Lounge Loves | Abraham & Thakore’s Autumn/Winter collection

MINT

Lounge Loves | Abraham & Thakore’s Autumn/Winter collection

Taming wild silks

Last week, when designer duo Abraham & Thakore’s Autumn/Winter 2014 collection walked down the Wills Lifestyle India Fashion Week (WIFW) ramp, many in the audience, who for some reason sit on the edge of their seats, settled back into easy postures. Not only is good fashion a reassuring sight but it doesn’t need a connoisseur. It makes immediate sense to the seasoned and the uninitiated alike, promises participation through wearability, and makes its role as fashion (versus regular clothing) clear: that it has a story, a reason and a season.

In this case, wild silks like Eri, Muga and Tussar sourced from the North-East and Bihar had been woven in Andhra Pradesh to tease out old weaving traditions of Ikat and temple borders, and in Varanasi to weave Tussar with brocade.
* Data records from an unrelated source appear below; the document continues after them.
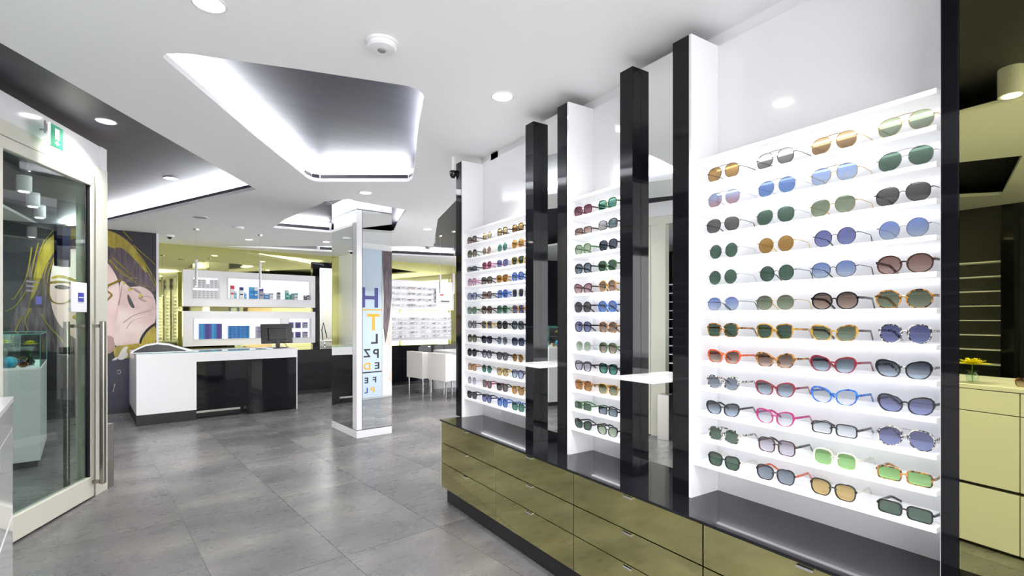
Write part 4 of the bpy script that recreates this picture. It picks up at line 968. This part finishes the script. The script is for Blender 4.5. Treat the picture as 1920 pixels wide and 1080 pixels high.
# long counter at the camera's left
t = thing('long_display_counter', 'long white drawer counter at the left edge, seen also in the tinted mirror', 'counter', (*bw(-.26, 3.58), 0), RB)
obj('worktop', B(-.62, 0, -4.6, 0, .93, .955, bev=.002), M['white'], t)
obj('end_face', B(-.60, -.003, -.012, -.001, 0, .93), M['panel'], t)
for k in range(5):
    y1 = -.014-k*.90; y0 = y1-.894
    for z0, z1, nm in ((.80, .926, 'drawer'), (.375, .795, 'drawer'), (.02, .355, 'drawer')): obj(nm, B(-.02, -.002, y0, y1, z0, z1, bev=.001), M['panel'], t)
obj('body', B(-.60, -.021, -4.55, -.013, 0, .93), M['blackmat'], t)
tc_ = thing('counter_showcase', 'low glass showcase standing on the long white counter', 'showcase', (*bw(-.26, 3.58), 0), RB)
glass_case(tc_, -.60, -.12, -1.6, -.10, .957, 1.20)
obj('glass_shelf', B(-.59, -.13, -1.58, -.12, 1.07, 1.076), M['cglass'], tc_)
fv = bw(-.36, 1.12)
flower(fv[0], fv[1], .956, .115, 'yellow flower in a small glass jar reflected in the tinted mirror', 'yellow', None, .085)
X, Y = bw(-.36, .86); eyewear(K_, 'tortoise', 'brown', (X, Y, .956), -PI/2+RB+PI, 'tortoise sunglasses on the long counter, left pair in the tinted mirror', None)
X, Y = bw(-.36, .66); eyewear(K_, 'brown', 'orange', (X, Y, .956), -PI/2+RB+PI, 'brown sunglasses on the long counter, right pair in the tinted mirror', None)
# lit shelf wall on the far left side (behind the counter)
t = thing('left_shelf_wall', 'dark wall unit with thin lit shelves seen through and in the door glass', 'shelf unit', (-3.05, 1.4, 0))
obj('back_panel', B(-.2, 0, 0, 5.6, .3, 2.3), M['blackmat'], t)
for k in range(10): obj('shelf', B(0, .16, .05, 5.5, .62+.14*k, .628+.14*k), M['ledshelf'], t)
for k in range(5): obj('upright', B(-.01, .18, k*1.38, k*1.38+.09, .3, 2.4), M['black'], t)
obj('base', B(-.2, .3, 0, 5.6, 0, .3), M['black'], t)

# ================================================================== CEILING FITTINGS
def downlight(X, Y, z, label, power=SPOT_W, r=.052, light=True):
    t = thing('downlight', label, 'ceiling light', (X, Y, z))
    bm = bmesh.new()
    n = 28; pr_ = [(r+.012, 0), (r+.012, -.004), (r+.004, -.006), (r, -.002), (r, 0)]
    R = [[bm.verts.new((a*math.cos(2*PI*i/n), a*math.sin(2*PI*i/n), zz)) for i in range(n)] for a, zz in pr_]
    for a, b2 in zip(R, R[1:]):
        for i in range(n): bm.faces.new((a[i], a[(i+1) % n], b2[(i+1) % n], b2[i]))
    obj('trim_ring', bm, M['white'], t)
    obj('lamp_lens', lathe([(r, -.0022), (r, -.0010)], 24), M['lamp'], t)
    if light: area('spot_glow', (0, 0, -.008), r*1.9, power, col=(1, .985, .96), parent=t, spread=math.radians(120))
    return t
for px, py, z, lb in ((392, 6, ZC, 'round downlight at the top edge left of the big ceiling recess'), (942, 180, ZC, 'round downlight right of the big ceiling recess'),
        (685, 361, ZC, 'round downlight just above the mirrored pillar'), (467, 449, ZC, 'small far downlight between the two counter pendants'),
        (199, 227, ZU, 'downlight in the dark recess nearest the door header'), (320, 334, ZU, 'downlight in the dark recess, the farther one')):
    X, Y = fl(px, py, z); downlight(X, Y, z, lb, power=SPOT_W*(.6 if px == 685 else .7 if px == 467 else 2.2 if Y > 5 else 1))
for X, Y, z, lb in ((.95, .55, ZU, 'downlight mirrored at the top of the tinted mirror'), (1.0, 1.6, ZC, 'downlight overhead in front of the nearest bay'), (2.9, 6.6, ZC, 'added downlight hidden behind the display wall'), (3.2, 4.6, ZC, 'added downlight lighting the eye chart wall'), (-.3, -.9, ZC, 'added downlight behind the viewer'), (1.0, -1.4, ZC, 'second added downlight farther behind the viewer'), (.0, 1.35, ZC, 'added downlight over the entrance area'), (2.0, 8.6, ZC, 'added downlight in front of the lit wall panels'), (4.6, 7.9, ZU, 'added downlight above the white desk'), (4.6, 4.6, ZC, 'added downlight in the right-hand room'), (-1.5, .6, ZC, 'added downlight over the left counter')):  # apart from the mirrored and nearest-bay ones, extra downlights added to brighten the room
    downlight(X, Y, z, lb, power=SPOT_W*(.35 if Y == 8.6 else 1.3 if Y == 7.9 else 2.4 if Y > 4 else 1))
# smoke detector
def disc(px, py, label, cat, prof, m, z=ZC, nm='smoke_detector', extra=None):
    X, Y = fl(px, py, z); t = thing(nm, label, cat, (X, Y, z))
    obj('housing', lathe(prof, 32), m, t, False)
    if extra: obj('sensor', lathe(extra, 20), M['grey'], t)
    return t
disc(716, 80, 'white round smoke detector with grey sensor, top centre of the ceiling', 'detector', [(.026, -.034), (.058, -.030), (.066, -.022), (.067, -.012), (.074, -.010), (.075, -.0005)], M['white'], extra=[(.017, -.040), (.019, -.0342)])
disc(447, 425, 'small white round detector near the counter pendants', 'detector', [(.05, -.03), (.07, -.024), (.072, -.0005)], M['white'])
disc(375, 407, 'flat round ceiling speaker grille left of the small detector', 'speaker', [(.085, -.006), (.09, -.0005)], M['ceil'], nm='ceiling_speaker', extra=[(.075, -.008), (.078, -.0062)])
disc(615, 379.5, 'small dark round fitting at the rim of the pillar recess', 'spotlight', [(.035, -.02), (.045, -.014), (.047, -.0005)], M['grey'], nm='rim_spotlight')
t = disc(318, 441, 'small dome camera in the ceiling corner above the mural', 'camera', [(.05, -.03), (.062, -.022), (.064, -.0005)], M['white'], nm='dome_camera')
obj('dome', lathe([(.008, -.058), (.024, -.05), (.032, -.032), (.032, -.0305)], 18), M['screen'], t, True)
X, Y = fl(850, 316, 2.50); t = thing('bracket_camera', 'small black camera beside the top of the farthest black upright', 'camera', (X, Y, 2.47))
obj('body', lathe([(.01, -.045), (.026, -.03), (.03, 0), (.028, .01)], 14), M['screen'], t, True); obj('mount', lathe([(.012, .01), (.012, ZC-2.47)], 10), M['white'], t)
disc(802, 463, 'small black fitting at the edge of the rear recess', 'spotlight', [(.03, -.03), (.04, -.02), (.04, -.0005)], M['grey'], nm='recess_spotlight')
# surface-mounted cylinder lamps (two beyond the door, one seen in the tinted mirror)
for X, Y, z, lb in ((-.355, .86, ZU, 'white cylinder ceiling lamp mirrored at the upper right edge'), (*fl(45, 330, ZU), ZU, 'nearest of the three white cylinder lamps seen through the door glass'), (*fl(62, 362, ZU), ZU, 'middle one of the three cylinder lamps seen through the door glass'), (*fl(74, 385, ZU), ZU, 'farthest of the three cylinder lamps seen through the door glass')):
    t = thing('cylinder_lamp', lb, 'ceiling light', (X, Y, z))
    obj('housing', lathe([(.05, -.155), (.06, -.155), (.06, -.002), (.058, 0)], 28), M['white'], t)
    obj('lamp_lens', lathe([(.042, -.158), (.042, -.1555)], 20), M['lamp'], t)
    area('cylinder_glow', (0, 0, -.165), .08, SPOT_W*.7, parent=t, spread=math.radians(140))
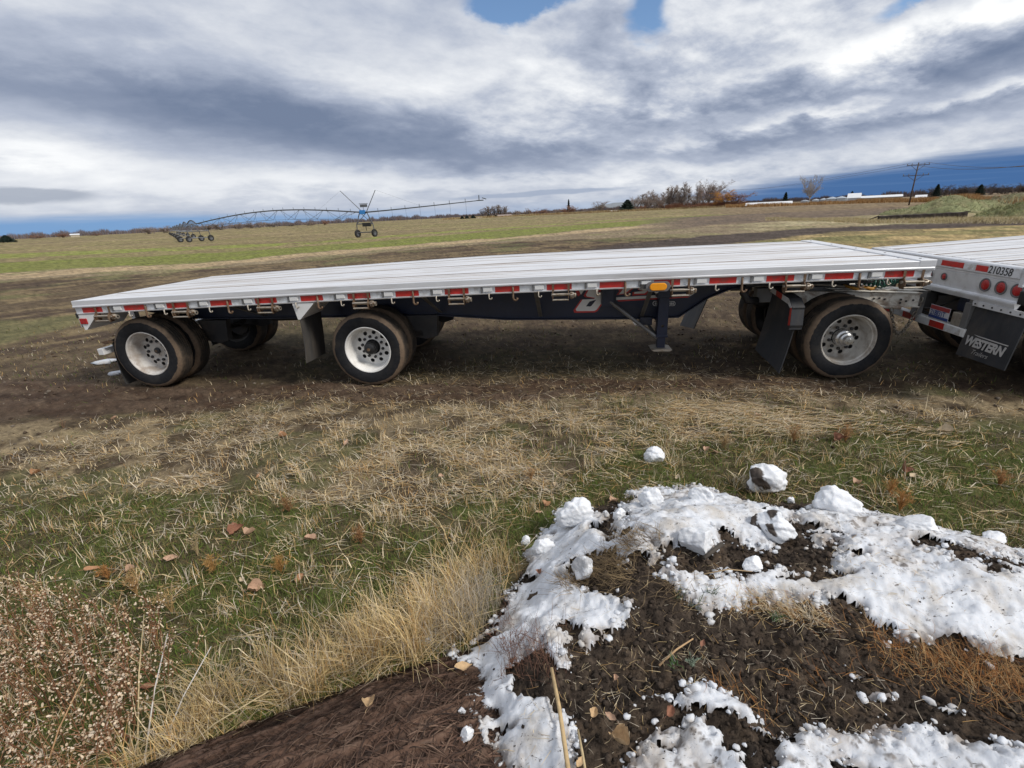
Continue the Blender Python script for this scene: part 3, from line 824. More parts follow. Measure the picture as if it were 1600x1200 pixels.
# lettering and stripe painted on the beam: thin vinyl a few millimetres proud of the web
def beam_px(poly, t=.797): return [T(880 + x / 8.0, 420 + y / 8.0, t) for x, y in poly]
def vinyl(name, poly, m, lift):
    b = MB(); b.prism(beam_px(poly), lambda a, z, k: (a, .7985 - lift - .002 * k, z), 1); return b.build(name, m, tr)
R1 = [(318, 222), (640, 222), (622, 275), (470, 280), (455, 290), (575, 298), (560, 345), (425, 530), (395, 545), (140, 550), (128, 520), (222, 385), (372, 382), (390, 372), (268, 352), (256, 335)]
W1 = [(340, 222), (620, 222), (604, 250), (448, 254), (428, 290), (560, 300), (546, 336), (416, 512), (388, 526), (168, 528), (156, 506), (242, 384), (386, 376), (398, 362), (296, 346), (284, 326)]
H1 = [(284, 468), (330, 408), (412, 386), (352, 462), (338, 470)]
vinyl('graphic_outline', R1, M['graphic_red'], .0)
vinyl('graphic_figure', W1, M['graphic_white'], .003)
vinyl('graphic_counter', H1, M['navy'], .006)
vinyl('graphic_outline', [(150, 222), (178, 222), (216, 320), (186, 346), (160, 305)], M['graphic_red'], .0)
vinyl('graphic_figure', [(172, 222), (292, 222), (222, 322)], M['graphic_white'], .003)
vinyl('graphic_outline', [(672, 222), (905, 222), (800, 312), (664, 330), (700, 280)], M['graphic_red'], .0)
vinyl('graphic_figure', [(738, 222), (888, 222), (768, 308), (694, 318), (744, 262)], M['graphic_white'], .003)
vinyl('graphic_outline', [(945, 222), (1060, 222), (1062, 296), (1030, 326), (862, 334), (868, 292), (1002, 282), (930, 262)], M['graphic_red'], .0)
vinyl('graphic_figure', [(968, 222), (1048, 222), (1046, 285), (1014, 306), (884, 312), (890, 290), (1012, 276), (938, 258)], M['graphic_white'], .003)
vinyl('graphic_stripe', [(662, 356), (1640, 305), (1590, 338), (662, 390)], M['graphic_white'], .003)
vinyl('graphic_stripe', [(676, 392), (1588, 341), (1560, 358), (690, 408)], M['graphic_red'], .003)
for x0, x1 in ((1118, 1240), (1288, 1402)):
    o_ = [((x0 + x1) / 2 + a * (x1 - x0) / 2, 434 + c_ * 34) for a, c_ in oval(1, .45)]
    o_ = [((x0 + x1) / 2 + (p[0] - (x0 + x1) / 2), 434 + (p[1] - 434) * 2) for p in o_]
    vinyl('emblem', o_, M['graphic_white'], .0)
    vinyl('emblem', [((x0 + x1) / 2 + (p[0] - (x0 + x1) / 2) * .88, 434 + (p[1] - 434) * .8) for p in o_], M['navy'], .003)
    for k in range(4):
        xx = x0 + (x1 - x0) * (.22 + .16 * k); vinyl('emblem', [(xx, 420), (xx + 10, 419), (xx + 10, 449), (xx, 450)], M['graphic_white'], .006)
# landing gear, wound up clear of the ground
for t0, far in ((.60, 0), (1.99, 1)):
    lg = empty('landing_leg', (7.56, t0, 0), parent=tr)
    b = MB(); b.box((-.065, -.06, .47), (.065, .06, zd(7.56) - .176)); b.box((-.075, -.07, .47), (.075, .07, .50)); b.box((-.09, -.075, .98), (.09, .075, 1.14)); b.build('outer_tube', M['navy'], lg, bevel=.006)
    b = MB(); b.box((-.05, -.045, .325), (.05, .045, .475)); b.build('inner_tube', M['navy'], lg, bevel=.004)
    b = MB(); b.prism([(-.13, .318), (-.10, .302), (.10, .302), (.13, .318), (.06, .33), (-.06, .33)], lambda a, z, k: (a, -.12 + .24 * k, z), 1); b.build('foot', M['zinc'], lg)
    b = MB()
    p0 = Vector((-.05, -.03, .46)); p1 = Vector((-.66, .02, .935))
    b.tube([p0, p1], .024, 8, 0); b.tube([p0 + Vector((0, .03, 0)), Vector((-.2, .2, .69))], .018, 6, 1); b.build('brace', [M['grey_steel'], M['dark_steel']], lg, smooth=True, auto=True)
b = MB(); b.box((6.80, .60, .88), (6.95, .80, 1.10)); b.box((7.30, .70, .60), (7.46, .80, .70)); b.build('brace_bracket', M['navy'], tr, bevel=.006)
b = MB(); b.tube([(7.56, .54, .62), (7.56, 2.05, .62)], .02, 8); b.tube([(7.56, .66, .9), (7.56, 1.93, .9)], .014, 8); b.build('cross_shaft', M['dark_steel'], tr, smooth=True)
for s, zt in ((5.98, .74), (4.62, .83), (7.30, .71), (2.1, .84)):
    b = MB(); z = zd(s) - .176
    b.hexa([(s, .05, z), (s + .012, .05, z), (s + .012, .11, z), (s, .11, z)], [(s + .02, .725, zt), (s + .032, .725, zt), (s + .032, .785, zt), (s + .02, .785, zt)])
    b.hexa([(s - .02, .05, z), (s + .032, .05, z), (s + .032, .058, z), (s - .02, .058, z)], [(s, .725, zt), (s + .052, .725, zt), (s + .052, .733, zt), (s, .733, zt)])
    b.build('outrigger', M['grey_steel'], tr)
# axles, hangers, air bags, brake chambers
S_AX = (.6966, 3.804)
for s in S_AX:
    b = MB(); b.tube([(s, .42, RW), (s, TW - .42, RW)], .064, 14); b.build('axle', M['dark_steel'], tr, smooth=True, auto=True)
    for t0 in (.72, 1.76):
        b = MB(); b.prism([(s + .36, .80), (s + .80, .80), (s + .76, .50), (s + .62, .46), (s + .46, .50)], lambda a, z, k: (a, t0 + .10 * k, z), 1); b.build('axle_hanger', M['dark_steel'], tr, bevel=.006)
        b = MB(); b.box((s - .30, t0, .50), (s + .58, t0 + .09, .60)); b.build('trailing_arm', M['dark_steel'], tr, bevel=.01)
        b = MB(); b.lathe([(0, .58), (.10, .585), (.13, .63), (.115, .68), (.13, .73), (.10, .79), (0, .8)], 18, 0, (s - .22, t0 + .05, 0), 'z'); b.build('air_bag', M['black'], tr, smooth=True)
        b = MB(); b.lathe([(0, 0), (.085, .01), (.095, .07), (.095, .15), (.07, .2), (0, .2)], 16, 0, (s + .14, t0 + .05, .60), 'x'); b.build('brake_chamber', M['dark_steel'], tr, smooth=True, auto=True)
    for far in (0, 1):
        b = MB(); t0 = .40 if not far else TW - .58
        b.lathe([(.0, 0), (.205, 0), (.21, .17), (.0, .18)], 28, 0, (s, t0 + .0, RW)); b.build('brake_drum', M['dark_steel'], tr, smooth=True, auto=True)
wheel(tr, S_AX[0], .1125, RW - .004, False, 'rear', .25, label='dusty rearmost wheel with rusty hub')
wheel(tr, S_AX[1], .1125, RW - .004, False, 'mid', .5, label='clean white wheel with protruding black hub')
wheel(tr, S_AX[0], TW - .1125, RW - .004, True, 'rear', .9)
wheel(tr, S_AX[1], TW - .1125, RW - .004, True, 'mid', 1.9)
b = MB(); b.lathe([(0, 0), (.10, .01), (.125, .05), (.125, .75), (.10, .79), (0, .8)], 22, 0, (1.75, 1.295, .78), 'x'); b.build('air_tank', M['dark_steel'], tr, smooth=True, auto=True)
b = MB(); b.tube([(.9, 1.2, .98), (2.5, 1.15, .95), (4.5, 1.2, .93), (6.5, 1.15, .88), (8.6, 1.25, 1.1)], .016, 6); b.tube([(1.5, 1.3, .75), (1.2, 1.1, .62), (.9, .9, .6)], .012, 6); b.build('air_line', M['black'], tr, smooth=True)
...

Design innovations like a leopard-print effect through embroidery and digital printing or the use of abstract temple motifs in varied sizes defined this collection. Modern without being self-consciously glamorous, urban without being in-your-face experimental and Indian without being ethnic, the name of the collection, Urban Shikar, was apt.

In shades of Khaki, dull gold and black, it had a variety of silhouettes: long wrap skirts, slim or wide Tussar pants, unstitched as well as stitched half-saris, cosy animal-print trench coats, tee tops, kediyas and more. Styled with slim bronze belts, front-closed mojris with leather straps, gelled hair, nude lips and dark eye make-up, the look was “slick” all right.

“Slick” is David Abraham’s word. “Tussar has such a netaji look about it as a fabric that we wanted to style it in a slick, urban-modern way,” says Abraham of the designer duo whose infrequent shows end up becoming conversation starters in the fashion industry. It is also important, says Abraham, to show how a technically intricate collection can be worn simply. So a long wrap skirt in black and khaki temple pattern was paired with a plain white poplin top whereas a stitched half-sari was worn with a classic men’s shirt.

What we loved most was the imaginative use of the temple pattern—small to very large. Explained in weaving technique as a meeting point between two types of yarns or two colours to give the textile stability, the “temple” is, says Abraham, a “structural weaving reality that makes for beautiful design”.